Otherwise we would have Pam and Sam meeting up again with each claiming the other's clock time was going slower than theirs. That is impossible. At rest in the same present moment all observers must be able to agree on their clock time differences. Both agree Pam's clock time passed more slowly than Sam's and both agree as to the amount, based ONLY on GR (acceleration) effects.

They will also agree that there is a difference if one simply traveled a shorter path through spacetime to the comparison event - whether it was shorter because the space wasn't flat or because they just took a non-straight path.


Assume again the twins passing each other at a constant (no acceleration) velocity. Both see the other's time passing slower than theirs and thus both see each other at an earlier clock time date than themselves. This is contradictory and cannot last when they meet. It is the acceleration that brings the relative velocities to zero that produces the only absolute persistent time effect

No, it is the difference in path length. That's the point of my diagram. The clocks of White and Blue never experience any accelerations, but they measure a shorter world line between two events than does Black's clock. Acceleration has nothing to do with it except that it can be integrated to get distances - given a couple of constants of integration.

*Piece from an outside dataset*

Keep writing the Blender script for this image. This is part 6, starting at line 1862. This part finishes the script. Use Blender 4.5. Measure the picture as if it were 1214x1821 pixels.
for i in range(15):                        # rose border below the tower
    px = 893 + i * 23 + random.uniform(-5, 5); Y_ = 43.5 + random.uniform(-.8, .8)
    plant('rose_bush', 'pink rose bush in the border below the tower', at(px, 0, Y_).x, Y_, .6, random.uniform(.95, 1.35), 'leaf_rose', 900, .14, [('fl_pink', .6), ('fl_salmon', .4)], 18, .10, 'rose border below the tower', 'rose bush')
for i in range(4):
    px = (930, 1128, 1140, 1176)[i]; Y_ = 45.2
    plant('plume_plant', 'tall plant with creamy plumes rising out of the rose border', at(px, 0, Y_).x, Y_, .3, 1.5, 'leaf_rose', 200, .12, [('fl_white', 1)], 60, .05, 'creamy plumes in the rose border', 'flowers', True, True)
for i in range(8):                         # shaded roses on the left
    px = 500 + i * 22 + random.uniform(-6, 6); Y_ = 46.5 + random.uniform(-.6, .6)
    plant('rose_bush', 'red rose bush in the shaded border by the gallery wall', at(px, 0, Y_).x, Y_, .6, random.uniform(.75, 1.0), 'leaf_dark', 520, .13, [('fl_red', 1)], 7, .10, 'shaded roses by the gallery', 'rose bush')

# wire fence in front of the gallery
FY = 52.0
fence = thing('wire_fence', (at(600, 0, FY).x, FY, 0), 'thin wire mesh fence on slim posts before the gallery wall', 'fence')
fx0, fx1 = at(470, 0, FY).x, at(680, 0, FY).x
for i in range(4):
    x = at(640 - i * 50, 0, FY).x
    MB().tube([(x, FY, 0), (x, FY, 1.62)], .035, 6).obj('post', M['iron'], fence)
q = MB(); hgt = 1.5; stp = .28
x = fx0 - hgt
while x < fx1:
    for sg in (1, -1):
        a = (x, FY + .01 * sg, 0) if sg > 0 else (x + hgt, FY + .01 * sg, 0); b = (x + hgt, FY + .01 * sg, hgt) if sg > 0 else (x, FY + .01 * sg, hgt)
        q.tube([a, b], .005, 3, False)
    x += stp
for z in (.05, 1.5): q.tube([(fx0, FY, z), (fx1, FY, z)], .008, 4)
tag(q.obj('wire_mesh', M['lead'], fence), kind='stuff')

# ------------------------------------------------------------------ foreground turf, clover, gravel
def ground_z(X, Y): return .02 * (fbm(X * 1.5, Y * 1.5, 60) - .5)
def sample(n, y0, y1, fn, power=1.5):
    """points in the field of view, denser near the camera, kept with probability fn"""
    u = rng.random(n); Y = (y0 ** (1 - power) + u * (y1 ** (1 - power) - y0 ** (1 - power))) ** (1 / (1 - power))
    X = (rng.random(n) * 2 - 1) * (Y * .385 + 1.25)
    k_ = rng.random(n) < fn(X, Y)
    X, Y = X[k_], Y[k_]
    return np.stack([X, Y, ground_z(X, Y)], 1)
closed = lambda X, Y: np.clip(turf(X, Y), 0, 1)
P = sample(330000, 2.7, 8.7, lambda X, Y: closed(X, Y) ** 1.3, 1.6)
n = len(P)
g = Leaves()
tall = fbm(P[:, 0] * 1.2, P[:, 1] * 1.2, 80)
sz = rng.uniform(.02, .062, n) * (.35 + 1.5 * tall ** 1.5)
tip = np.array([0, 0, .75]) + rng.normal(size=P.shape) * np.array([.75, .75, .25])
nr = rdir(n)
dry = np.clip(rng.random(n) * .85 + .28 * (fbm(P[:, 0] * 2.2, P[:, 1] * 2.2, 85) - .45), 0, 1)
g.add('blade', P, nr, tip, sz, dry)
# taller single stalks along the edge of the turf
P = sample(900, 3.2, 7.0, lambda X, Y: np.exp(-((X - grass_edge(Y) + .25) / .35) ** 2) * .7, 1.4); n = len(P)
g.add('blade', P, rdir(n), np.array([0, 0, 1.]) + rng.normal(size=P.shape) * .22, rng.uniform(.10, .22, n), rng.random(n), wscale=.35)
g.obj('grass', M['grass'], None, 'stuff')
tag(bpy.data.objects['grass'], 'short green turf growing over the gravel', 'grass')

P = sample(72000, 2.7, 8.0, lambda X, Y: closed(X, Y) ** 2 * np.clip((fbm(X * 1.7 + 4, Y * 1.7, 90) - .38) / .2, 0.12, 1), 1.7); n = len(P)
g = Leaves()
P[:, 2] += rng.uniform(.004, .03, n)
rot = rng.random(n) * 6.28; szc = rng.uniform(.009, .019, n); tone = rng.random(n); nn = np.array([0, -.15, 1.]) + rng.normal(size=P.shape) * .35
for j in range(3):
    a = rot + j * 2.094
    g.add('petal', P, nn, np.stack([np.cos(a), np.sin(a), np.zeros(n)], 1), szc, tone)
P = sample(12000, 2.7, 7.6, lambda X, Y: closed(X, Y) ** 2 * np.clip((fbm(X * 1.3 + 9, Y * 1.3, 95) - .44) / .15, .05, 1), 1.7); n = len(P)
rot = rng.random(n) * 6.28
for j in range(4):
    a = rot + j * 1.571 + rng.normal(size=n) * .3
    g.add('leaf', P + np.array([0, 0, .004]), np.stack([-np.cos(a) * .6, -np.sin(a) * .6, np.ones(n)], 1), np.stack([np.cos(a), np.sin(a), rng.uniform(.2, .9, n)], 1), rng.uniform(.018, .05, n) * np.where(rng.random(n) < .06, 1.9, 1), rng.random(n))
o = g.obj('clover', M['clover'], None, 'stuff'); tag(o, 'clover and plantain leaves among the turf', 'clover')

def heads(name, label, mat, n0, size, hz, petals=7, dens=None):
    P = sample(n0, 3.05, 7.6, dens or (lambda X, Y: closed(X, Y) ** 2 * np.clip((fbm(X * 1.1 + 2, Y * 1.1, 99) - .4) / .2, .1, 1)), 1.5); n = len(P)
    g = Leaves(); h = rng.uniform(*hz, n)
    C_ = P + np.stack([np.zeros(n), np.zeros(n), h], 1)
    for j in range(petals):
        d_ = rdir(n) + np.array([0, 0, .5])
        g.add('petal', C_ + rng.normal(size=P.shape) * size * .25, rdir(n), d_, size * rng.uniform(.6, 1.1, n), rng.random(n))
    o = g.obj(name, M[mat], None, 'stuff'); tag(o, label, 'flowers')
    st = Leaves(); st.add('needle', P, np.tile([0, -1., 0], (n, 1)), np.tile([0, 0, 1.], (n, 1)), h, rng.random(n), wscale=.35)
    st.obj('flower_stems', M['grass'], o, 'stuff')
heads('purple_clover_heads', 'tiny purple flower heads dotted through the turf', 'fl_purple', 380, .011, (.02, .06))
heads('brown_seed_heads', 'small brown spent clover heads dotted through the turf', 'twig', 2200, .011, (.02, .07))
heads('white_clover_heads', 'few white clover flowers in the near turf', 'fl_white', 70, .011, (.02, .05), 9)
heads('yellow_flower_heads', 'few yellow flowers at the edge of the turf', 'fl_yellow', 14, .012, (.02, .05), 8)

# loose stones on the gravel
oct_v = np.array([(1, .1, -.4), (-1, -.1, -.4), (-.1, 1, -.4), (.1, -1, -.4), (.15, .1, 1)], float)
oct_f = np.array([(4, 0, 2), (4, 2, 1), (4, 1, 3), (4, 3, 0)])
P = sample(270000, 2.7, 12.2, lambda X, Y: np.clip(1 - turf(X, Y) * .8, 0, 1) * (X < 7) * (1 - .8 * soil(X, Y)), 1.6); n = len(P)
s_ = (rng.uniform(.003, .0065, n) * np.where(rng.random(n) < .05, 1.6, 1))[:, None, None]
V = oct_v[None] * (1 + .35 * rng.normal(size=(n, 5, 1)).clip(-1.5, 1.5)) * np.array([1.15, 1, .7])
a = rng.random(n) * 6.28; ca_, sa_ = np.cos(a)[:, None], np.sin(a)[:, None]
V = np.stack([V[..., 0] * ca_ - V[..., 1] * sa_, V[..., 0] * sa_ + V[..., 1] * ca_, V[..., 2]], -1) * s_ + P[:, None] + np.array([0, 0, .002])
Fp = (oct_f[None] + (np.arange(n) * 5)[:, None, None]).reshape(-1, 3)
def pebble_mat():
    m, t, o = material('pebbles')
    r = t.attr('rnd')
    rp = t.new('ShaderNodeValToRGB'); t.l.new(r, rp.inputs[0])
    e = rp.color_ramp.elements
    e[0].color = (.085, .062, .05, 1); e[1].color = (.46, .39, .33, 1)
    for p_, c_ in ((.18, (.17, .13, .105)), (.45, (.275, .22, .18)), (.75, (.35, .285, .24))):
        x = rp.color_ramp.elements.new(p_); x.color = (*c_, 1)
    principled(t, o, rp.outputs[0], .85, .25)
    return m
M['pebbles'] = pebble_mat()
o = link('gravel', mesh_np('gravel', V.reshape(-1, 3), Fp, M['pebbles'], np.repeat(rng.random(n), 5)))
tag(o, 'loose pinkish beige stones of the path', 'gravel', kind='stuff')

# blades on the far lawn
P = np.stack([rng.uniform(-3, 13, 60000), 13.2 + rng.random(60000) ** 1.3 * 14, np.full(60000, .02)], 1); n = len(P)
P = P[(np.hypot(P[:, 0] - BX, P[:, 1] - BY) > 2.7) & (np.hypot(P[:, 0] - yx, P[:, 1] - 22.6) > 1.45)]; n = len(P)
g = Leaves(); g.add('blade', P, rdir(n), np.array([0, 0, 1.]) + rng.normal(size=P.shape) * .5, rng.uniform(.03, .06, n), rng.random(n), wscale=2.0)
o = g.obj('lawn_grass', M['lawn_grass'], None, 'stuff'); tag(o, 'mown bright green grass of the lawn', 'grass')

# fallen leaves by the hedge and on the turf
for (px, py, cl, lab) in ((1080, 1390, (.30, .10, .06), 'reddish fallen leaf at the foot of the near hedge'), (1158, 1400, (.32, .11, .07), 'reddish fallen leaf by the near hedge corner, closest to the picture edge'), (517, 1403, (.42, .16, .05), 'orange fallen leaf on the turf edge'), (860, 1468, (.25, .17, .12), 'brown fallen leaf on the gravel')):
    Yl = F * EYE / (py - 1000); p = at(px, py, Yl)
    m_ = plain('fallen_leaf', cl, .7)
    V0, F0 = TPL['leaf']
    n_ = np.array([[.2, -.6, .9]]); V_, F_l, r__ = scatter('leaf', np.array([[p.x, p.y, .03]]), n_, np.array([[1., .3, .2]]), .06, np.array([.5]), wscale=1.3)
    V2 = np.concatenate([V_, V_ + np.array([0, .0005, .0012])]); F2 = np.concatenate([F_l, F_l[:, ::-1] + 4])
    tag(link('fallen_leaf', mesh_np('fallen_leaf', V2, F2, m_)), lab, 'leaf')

and when, and only when, that happens will the twins agree as to their time differences, as always in a shared universal present moment.

This is why is is possible to correlated clock times to present moment time for GR acceleration time dilation, but NOT for SR relative velocity time dilation.

Hope this is clear. It may be a little difficult...

It's clear to me. What's difficult is getting you to see it. Introducing GR is just obfuscation.